To communicate about your project, you can also use ambassadors. 

Identify ambassadors 

An ambassador is defined by the enthusiasm and involvement he or she shows towards the tool. They naturally promote it via the platformbut also outside of it.

The ambassador is thus a great asset in the adoption of the platform. He or she can set an example with a complete profile and by overcoming objections that are communicated to him or her. 

We recommend that you target those users who can contribute to the success of your project. 

But which profile for this role?

An ambassador must have a good knowledge of Talkspirit and be as convinced as you are of the usefulness of the project. Careful, this is not a community manager and shouldn't see this role as an additional workload. 

An ambassador must: 

  • have a good level of use of social networks,  
  • be naturally enthusiastic about your project and understand the issues at stake,
  • not be afraid to speak out on the platform,
  • help colleagues and remove barriers. 
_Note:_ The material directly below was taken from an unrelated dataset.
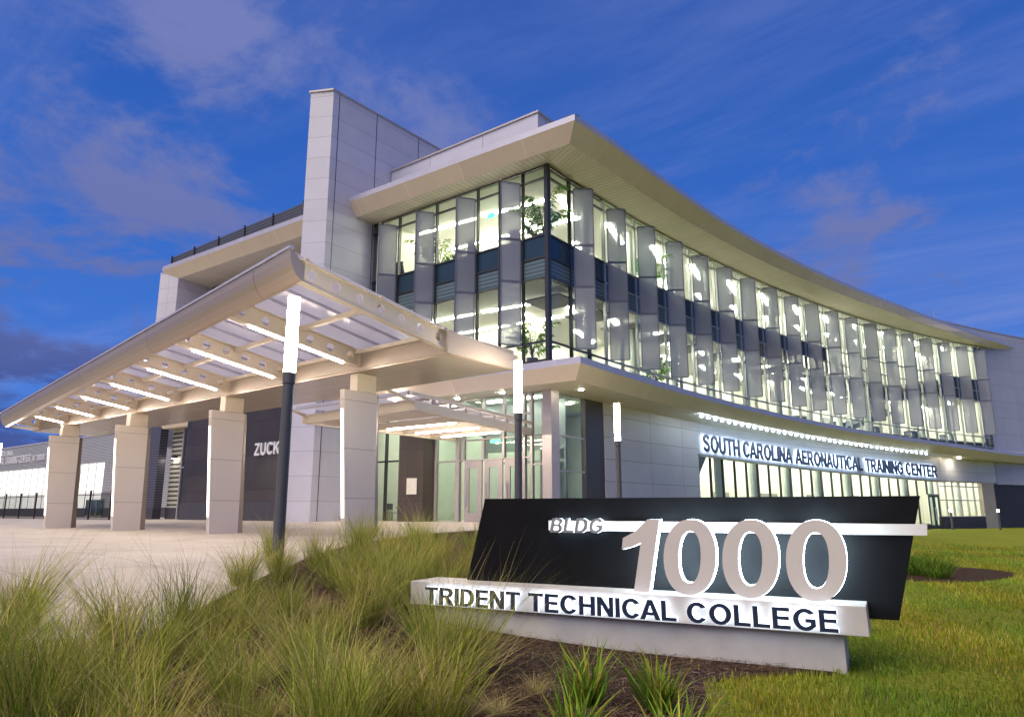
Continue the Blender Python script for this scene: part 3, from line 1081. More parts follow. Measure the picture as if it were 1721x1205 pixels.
# ground-floor glazing, curved
s = 13.05
while s < 45.0:
    s2 = s + 1.47
    zt = 3.86 - 0.017 * (s - 13)
    bay(cp(s, 0.12), cp(min(s2, 45.5), 0.12), [zt, -0.33], ['g'], mw=0.07, md=0.14)
    s = s2
for k in range(6):
    sa = 47.35 + k * 1.17
    bay(cp(sa, 0.12), cp(sa + 1.17, 0.12), [3.3, 2.9, 1.7, 0.3], ['g', 'g', 'g'], mw=0.07, md=0.14, fm=MULLG)
bay(cp(45.5, 0.12), cp(47.3, 0.12), [3.3, 2.15], ['g'], mw=0.09, md=0.14)


def door(P, Q, z0, z1, fm, stile=0.2, hand=1, nm='door', gm=None):
    d = Vector((Q[0] - P[0], Q[1] - P[1])); ln = d.length; d.normalize()
    n = Vector((d.y, -d.x))
    at = lambda t, o=0: (P[0] + d.x * t + n.x * o, P[1] + d.y * t + n.y * o)
    f = MB()
    f.obox(at(0.012), at(stile), 0.07, z0, z1)
    f.obox(at(ln - stile), at(ln - 0.012), 0.07, z0, z1)
    f.obox(at(stile), at(ln - stile), 0.068, z0, z0 + stile * 1.5)
    f.obox(at(stile), at(ln - stile), 0.068, z1 - stile * 1.1, z1)
    o = f.build(nm, fm, B)
    g = MB()
    a, b = at(stile), at(ln - stile)
    g.face([(a[0], a[1], z0 + stile * 1.5), (b[0], b[1], z0 + stile * 1.5), (b[0], b[1], z1 - stile * 1.1), (a[0], a[1], z1 - stile * 1.1)])
    g.build('glazing', gm or GLASSG, o)
    h = MB()
    t = ln - stile * 0.5 if hand > 0 else stile * 0.5
    p = at(t, 0.11)
    h.tube((p[0], p[1], z0 + 0.65), (p[0], p[1], z0 + 1.75), 0.03, None, 8)
    for zz in (z0 + 0.8, z0 + 1.6):
        q = at(t, 0.02)
        h.tube((q[0], q[1], zz), (p[0], p[1], zz), 0.014, None, 6)
    h.build('handle', EDGE, o)
    return o


door(cp(45.55, 0.1), cp(46.4, 0.1), -0.66, 2.1, MULL, 0.16, 1)['label'] = 'dark double door leaf at the far end of the curved front'
door(cp(46.42, 0.1), cp(47.25, 0.1), -0.66, 2.1, MULL, 0.16, -1)

# ---- halo-lit facade lettering
SLEN0, SLEN1 = 13.35, 47.0


def fac_map(x, y, dpt):
    s = SLEN0 + x * (SLEN1 - SLEN0)
    z = (4.10 - 0.014 * (s - 13)) + y * (0.98 - 0.0 * x)
    return cp(s, -0.16 + 0.10 * dpt, z)


put_letters('SOUTH CAROLINA AERONAUTICAL TRAINING CENTER', fac_map, SIGNL, B, 'sign_letter', offset=0.014,
            halo=HALOB, halo_off=0.012, fdepth=(-0.2, 0.3), hdepth=(0.34, 0.8), skip_halo=(24,))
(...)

Once you have identified the different profiles, take the time to explain your project and their role in it.

Initiate a dedicated private group on the platform so that they can get to know each other, test and share their feedback. On your side, this will be an opportunity to guide them in their actions and to make sure the project is progressing.

Training is a necessary step since this is the opportunity to bring all the ambassadors together around a table to bring them closer together and create emulation. The aim of this meeting will be to master the tool by reminding them of the information that it is important to relay. 

You now have all the keys you need to make your project a success: it's all up to you!